Sonraları, bazı cahiller, neyi çalgı sanarak, ney, dümbelek gibi, şeyler
çalmaya, dans etmeye başladılar. Oyun aletleri, o tasavvuf üstadının türbesine
konuldu. Celâleddîn-i Rûmî hazretleri, yüksek sesle zikir bile yapmazdı.
Nitekim Mesnevîsinde:
“Pes zi cân kün, vasl-ı cânânrâ taleb, bî leb-ü bî gâm mîgû, nâm-ı Rab!” buyuruyor ki; “O
hâlde, sevgiliye kavuşmayı, can-u gönülden iste. Dudağını ve damağını
oynatmadan, Rabbin ismini kalbinden söyle!” demektir.
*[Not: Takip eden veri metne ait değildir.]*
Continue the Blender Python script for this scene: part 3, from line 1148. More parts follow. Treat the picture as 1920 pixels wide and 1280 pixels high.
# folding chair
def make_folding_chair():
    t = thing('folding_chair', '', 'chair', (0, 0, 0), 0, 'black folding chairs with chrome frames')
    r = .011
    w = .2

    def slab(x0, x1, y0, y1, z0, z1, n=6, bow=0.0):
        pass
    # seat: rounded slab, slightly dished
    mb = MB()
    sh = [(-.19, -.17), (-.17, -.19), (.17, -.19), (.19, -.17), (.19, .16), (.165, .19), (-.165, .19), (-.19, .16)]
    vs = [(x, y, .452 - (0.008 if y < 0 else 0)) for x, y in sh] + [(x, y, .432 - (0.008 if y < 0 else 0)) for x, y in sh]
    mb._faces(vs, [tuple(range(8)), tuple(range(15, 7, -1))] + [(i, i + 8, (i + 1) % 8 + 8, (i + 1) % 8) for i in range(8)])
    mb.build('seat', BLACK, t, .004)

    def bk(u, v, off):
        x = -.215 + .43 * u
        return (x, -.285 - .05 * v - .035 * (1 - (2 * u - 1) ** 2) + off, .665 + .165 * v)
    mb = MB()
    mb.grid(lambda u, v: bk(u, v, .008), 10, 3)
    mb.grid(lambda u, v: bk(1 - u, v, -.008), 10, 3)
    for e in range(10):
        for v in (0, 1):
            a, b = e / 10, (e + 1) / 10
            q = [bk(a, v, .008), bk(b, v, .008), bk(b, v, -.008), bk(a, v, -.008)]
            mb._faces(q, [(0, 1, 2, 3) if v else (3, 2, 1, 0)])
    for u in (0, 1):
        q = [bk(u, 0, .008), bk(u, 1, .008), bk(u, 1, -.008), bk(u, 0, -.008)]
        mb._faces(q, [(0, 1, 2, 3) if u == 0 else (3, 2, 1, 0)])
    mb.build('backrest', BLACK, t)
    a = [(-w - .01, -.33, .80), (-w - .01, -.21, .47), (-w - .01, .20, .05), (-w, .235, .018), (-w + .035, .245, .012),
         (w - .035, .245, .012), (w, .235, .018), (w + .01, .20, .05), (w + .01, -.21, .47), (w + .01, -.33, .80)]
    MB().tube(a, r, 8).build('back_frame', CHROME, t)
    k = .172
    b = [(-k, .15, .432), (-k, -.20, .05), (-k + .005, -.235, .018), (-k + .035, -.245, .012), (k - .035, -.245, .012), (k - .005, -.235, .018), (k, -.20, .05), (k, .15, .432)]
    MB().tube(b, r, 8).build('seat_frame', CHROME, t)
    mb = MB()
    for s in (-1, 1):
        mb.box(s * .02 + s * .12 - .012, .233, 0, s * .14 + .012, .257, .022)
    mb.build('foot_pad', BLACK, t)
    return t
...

Sonradan gelen din cahilleri, ney, saz, tef gibi çalgılar çalarak, gazel
okuyup dönerek, dans ederek, nefslerini zevklendirmişlerdir. Bu günahlara
ibadet adını verebilmek, kendilerini din adamı tanıtabilmek için, Mevlânâ da
böyle çalar ve oynardı, biz onun yolunda gidiyoruz, diyerek yalan söylemişlerdir.